Jean Ziegler est un homme politique, altermondialiste et sociologue suisse. Il a été rapporteur spécial auprès de l’ONU sur la question du droit à l’alimentation dans le monde. Il est l’auteur de nombreux ouvrages dans lesquels il analyse notamment cette question. Il est membre du comité consultatif du Conseil des droits de l’homme des Nations unies depuis 2009.
(1) cf. Richard Falk, rapporteur spécial de l’ONU pour les Territoires palestiniens occupés, notamment le rapports de juin 2010, aoüt 2010 et janvier 2011.

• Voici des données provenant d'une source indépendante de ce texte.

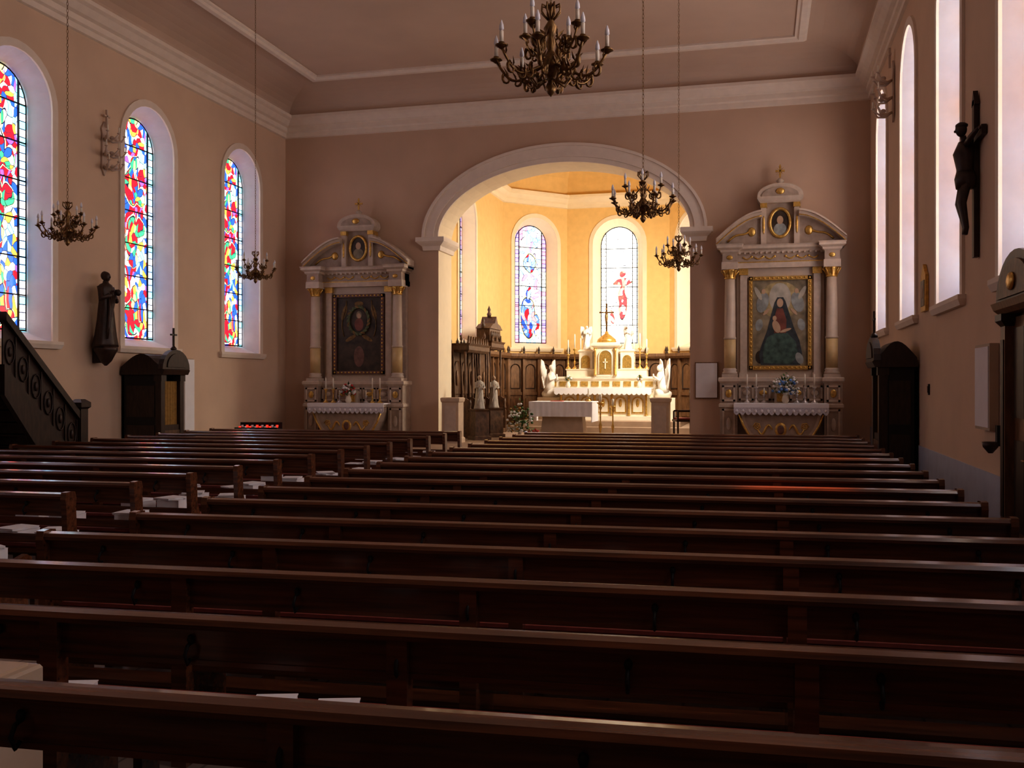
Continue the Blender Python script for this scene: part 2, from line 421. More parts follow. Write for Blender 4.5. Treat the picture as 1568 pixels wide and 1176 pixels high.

(2) Karen Abou Zaïd a occupé le poste de commissaire générale de l’UNRWA jusqu’à la fin 2009.
(3) Comité international de la Croix Rouge (CICR), « Gaza closure », Genève, 14 juin 2010. Voir aussi Christophe Oberlin, Chroniques de Gaza, Paris, Editions Demi-Lune, 2011; aussi Amnesty International, Suffocating, The Gaza Strip under Israël blockade. Londres, 2010.
(4) Voir le rapport des médecins norvégiens Mats Gilbert et Erik Fosse, Eyes in Gaza, Quartet Books, Londres, 2010.
(5) Rapport Goldstone, chapitre 6, « Les morts et les blessés ». Parmi les soldats israéliens, 10 ont été tués, plusieurs d’entre eux par « friendly fire », à la suite d’erreurs de tirs de l’armée israélienne elle-même.
(6) Ibid., chapitre 13, « Destruction des bases de vie de la population palestinienne, attaques contre la production alimentaire et l’approvisionnement en eau ».
(7) Stéphane Hessel et Michel Warschawski, interventions lors du colloque intitulé « Crimes de guerre, blocus de Gaza », tenu à l’Université de Genève, le 13 mars 2011.